Same with kittens. Our gorgeous cuddly new additions have reached the end of the molly coddling stage - it's time for the getting out into the big bad world stage (once the micro chipping is in place). We've had the 'hate wearing collars with an absolute passion' disastrous attempt today. I only want them to wear collars in case they get lost and a neighbour can then return them. Trying to control outcomes is hopeless though. It's about letting go. There's always risk in growing up: look at The Snowman - joyous dancing in Lapland one day; melted in a heap the next.

I've heard The Snowman mined for theological insights into the problem of freewill one too many times, but still it's persuasive: if you create something with autonomy you forfeit the right to control the outcome of the creature's choices.
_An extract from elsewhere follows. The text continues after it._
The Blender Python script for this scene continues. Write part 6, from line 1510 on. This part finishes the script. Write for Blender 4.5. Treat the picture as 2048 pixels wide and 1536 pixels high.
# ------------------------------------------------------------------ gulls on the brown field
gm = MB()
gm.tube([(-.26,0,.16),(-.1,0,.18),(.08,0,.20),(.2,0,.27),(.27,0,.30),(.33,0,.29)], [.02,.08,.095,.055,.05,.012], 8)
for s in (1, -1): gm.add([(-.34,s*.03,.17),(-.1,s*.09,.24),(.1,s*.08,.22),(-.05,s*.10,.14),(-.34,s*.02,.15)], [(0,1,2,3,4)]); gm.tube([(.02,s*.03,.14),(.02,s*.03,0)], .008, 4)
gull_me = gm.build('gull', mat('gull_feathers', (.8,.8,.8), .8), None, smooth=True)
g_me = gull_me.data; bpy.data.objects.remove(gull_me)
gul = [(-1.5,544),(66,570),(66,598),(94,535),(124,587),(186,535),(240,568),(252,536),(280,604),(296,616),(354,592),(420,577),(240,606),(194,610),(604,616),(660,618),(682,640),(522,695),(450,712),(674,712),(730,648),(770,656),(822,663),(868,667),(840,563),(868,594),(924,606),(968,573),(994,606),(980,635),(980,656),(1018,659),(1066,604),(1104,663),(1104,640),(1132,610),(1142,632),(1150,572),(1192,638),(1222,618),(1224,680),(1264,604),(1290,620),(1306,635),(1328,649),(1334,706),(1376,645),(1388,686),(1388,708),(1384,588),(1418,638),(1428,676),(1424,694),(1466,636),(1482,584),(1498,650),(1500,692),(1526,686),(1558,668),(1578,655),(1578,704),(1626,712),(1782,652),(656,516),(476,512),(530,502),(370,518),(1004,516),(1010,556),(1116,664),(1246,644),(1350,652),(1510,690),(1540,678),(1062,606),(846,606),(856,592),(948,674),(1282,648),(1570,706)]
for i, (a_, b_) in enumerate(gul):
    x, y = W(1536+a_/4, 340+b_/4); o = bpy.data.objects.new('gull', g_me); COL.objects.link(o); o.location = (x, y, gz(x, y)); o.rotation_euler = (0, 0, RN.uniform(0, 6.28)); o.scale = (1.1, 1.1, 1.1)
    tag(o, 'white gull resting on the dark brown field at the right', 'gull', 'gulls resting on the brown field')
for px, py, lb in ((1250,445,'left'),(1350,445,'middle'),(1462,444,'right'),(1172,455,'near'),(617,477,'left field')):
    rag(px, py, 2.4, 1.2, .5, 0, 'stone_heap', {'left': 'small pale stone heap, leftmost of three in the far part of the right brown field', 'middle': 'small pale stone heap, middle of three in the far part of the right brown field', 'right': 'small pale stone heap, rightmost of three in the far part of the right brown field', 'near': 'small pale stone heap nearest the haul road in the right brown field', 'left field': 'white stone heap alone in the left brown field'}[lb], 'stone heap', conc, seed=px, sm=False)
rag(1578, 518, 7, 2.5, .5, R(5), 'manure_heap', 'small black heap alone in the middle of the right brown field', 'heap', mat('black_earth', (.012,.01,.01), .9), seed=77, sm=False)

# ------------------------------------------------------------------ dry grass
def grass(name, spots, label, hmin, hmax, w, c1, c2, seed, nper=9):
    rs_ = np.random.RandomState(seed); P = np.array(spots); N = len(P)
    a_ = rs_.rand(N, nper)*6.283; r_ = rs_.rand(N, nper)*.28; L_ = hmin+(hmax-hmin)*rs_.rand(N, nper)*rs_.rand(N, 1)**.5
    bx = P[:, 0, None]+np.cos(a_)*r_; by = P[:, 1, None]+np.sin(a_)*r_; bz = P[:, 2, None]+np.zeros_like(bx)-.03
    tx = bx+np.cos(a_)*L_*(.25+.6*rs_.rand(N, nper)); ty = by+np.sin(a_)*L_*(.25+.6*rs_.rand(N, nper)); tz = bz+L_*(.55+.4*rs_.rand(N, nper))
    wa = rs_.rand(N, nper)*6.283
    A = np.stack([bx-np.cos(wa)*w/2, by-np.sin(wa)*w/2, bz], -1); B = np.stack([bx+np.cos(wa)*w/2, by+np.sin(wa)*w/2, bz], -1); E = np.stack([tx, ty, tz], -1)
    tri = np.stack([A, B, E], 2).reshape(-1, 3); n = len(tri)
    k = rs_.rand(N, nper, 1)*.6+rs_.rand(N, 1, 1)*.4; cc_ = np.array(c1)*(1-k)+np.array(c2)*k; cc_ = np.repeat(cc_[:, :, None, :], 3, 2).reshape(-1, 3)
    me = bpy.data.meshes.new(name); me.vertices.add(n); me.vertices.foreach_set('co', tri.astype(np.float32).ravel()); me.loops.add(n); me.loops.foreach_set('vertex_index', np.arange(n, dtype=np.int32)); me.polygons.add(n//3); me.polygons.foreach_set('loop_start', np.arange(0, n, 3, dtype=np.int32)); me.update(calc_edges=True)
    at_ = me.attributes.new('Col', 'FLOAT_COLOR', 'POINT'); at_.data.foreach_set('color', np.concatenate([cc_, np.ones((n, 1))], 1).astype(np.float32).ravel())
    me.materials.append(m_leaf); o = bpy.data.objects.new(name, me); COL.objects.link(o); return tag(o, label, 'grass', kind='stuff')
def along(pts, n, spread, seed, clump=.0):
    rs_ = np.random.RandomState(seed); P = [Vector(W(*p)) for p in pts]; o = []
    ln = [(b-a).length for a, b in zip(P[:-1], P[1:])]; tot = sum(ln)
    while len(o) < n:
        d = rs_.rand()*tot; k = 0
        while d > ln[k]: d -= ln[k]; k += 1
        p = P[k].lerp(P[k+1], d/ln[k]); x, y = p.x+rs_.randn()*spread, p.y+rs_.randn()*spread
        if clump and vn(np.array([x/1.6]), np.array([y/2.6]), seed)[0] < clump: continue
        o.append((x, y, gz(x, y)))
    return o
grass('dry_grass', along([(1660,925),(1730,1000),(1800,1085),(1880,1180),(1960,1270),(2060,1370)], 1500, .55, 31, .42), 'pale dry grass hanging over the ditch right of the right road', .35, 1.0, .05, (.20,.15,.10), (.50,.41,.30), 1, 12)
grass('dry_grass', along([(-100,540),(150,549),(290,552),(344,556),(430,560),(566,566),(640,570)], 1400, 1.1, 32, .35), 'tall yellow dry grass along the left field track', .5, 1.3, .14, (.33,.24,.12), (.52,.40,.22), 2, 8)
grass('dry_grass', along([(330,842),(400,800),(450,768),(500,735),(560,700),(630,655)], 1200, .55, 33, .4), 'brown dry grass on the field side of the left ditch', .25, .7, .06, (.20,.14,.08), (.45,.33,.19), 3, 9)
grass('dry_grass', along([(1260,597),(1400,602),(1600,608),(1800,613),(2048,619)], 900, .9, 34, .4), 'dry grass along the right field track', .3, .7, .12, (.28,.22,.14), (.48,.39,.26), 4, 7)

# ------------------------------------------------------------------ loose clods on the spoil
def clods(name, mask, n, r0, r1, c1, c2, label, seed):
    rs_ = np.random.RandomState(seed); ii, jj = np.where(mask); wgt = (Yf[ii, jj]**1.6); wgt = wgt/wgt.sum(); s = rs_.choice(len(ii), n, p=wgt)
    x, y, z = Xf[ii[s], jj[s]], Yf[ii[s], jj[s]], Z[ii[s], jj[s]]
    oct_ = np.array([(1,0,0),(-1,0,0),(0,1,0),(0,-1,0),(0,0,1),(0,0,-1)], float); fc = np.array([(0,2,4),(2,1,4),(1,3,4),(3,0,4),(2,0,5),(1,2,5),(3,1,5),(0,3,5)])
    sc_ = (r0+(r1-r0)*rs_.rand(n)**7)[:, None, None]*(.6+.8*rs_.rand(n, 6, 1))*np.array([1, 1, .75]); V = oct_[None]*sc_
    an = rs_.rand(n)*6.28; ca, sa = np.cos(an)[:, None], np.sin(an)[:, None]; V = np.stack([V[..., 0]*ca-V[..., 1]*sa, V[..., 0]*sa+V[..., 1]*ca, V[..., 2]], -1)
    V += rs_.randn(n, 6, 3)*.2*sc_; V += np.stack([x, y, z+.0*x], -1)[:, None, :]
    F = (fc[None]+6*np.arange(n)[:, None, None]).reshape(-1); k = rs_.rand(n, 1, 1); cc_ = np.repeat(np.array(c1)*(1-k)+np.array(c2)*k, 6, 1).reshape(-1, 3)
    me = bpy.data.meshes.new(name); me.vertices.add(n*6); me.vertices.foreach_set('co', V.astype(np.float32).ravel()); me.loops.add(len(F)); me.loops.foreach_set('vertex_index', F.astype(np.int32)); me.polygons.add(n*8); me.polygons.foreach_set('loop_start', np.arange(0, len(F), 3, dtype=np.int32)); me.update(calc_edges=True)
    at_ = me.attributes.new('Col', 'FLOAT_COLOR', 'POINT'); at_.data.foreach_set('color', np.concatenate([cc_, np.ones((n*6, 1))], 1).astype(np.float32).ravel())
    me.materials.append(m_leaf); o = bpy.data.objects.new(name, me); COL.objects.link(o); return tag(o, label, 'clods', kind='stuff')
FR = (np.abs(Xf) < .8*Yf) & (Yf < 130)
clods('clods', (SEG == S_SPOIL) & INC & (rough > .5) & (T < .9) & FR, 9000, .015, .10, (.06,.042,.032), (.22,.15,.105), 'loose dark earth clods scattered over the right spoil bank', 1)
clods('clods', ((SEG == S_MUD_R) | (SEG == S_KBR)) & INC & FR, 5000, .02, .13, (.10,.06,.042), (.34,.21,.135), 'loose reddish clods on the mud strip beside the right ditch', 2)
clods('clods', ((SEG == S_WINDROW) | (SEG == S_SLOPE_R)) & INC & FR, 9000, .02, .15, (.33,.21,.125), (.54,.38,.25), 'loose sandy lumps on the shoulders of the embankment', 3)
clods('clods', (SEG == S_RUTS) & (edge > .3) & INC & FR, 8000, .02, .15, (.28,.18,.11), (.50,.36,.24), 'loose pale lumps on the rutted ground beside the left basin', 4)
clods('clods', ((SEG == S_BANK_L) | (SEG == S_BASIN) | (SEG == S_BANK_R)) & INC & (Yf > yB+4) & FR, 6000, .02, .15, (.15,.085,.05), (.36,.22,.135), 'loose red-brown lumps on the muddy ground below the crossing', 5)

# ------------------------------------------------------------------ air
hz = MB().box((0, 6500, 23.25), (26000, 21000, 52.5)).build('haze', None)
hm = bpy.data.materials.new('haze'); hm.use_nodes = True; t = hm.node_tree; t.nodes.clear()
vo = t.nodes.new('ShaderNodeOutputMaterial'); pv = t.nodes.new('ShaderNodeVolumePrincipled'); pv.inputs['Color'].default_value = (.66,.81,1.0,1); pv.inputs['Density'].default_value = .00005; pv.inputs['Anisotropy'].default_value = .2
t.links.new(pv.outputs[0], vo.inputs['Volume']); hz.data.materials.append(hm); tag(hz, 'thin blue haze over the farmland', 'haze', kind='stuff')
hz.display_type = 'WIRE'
Something alive is so precious and fragile but keeping it locked safely indoors for ever defeats the point of being alive. We are made to grow up. As Mothering Sunday rolls onto the horizon, and clergy do their best to make it a joyful celebration as well as remembering that there is pain woven into so many things-parenting; maybe the best lesson is that mothering (parenting) is ultimately about letting go.


  1. What a beautiful post - I went through a time last year where I realised my son was starting to grow up and didn't 'need' me as much and I had to let him go and give him over to God. It was one of the hardest and yet rewarding things I have done as I stepped back to give him light he grows even stronger.

  2. This is very relevant to me as I think about Alexandra going off to university in the autumn and I admit, I'm struggling with it.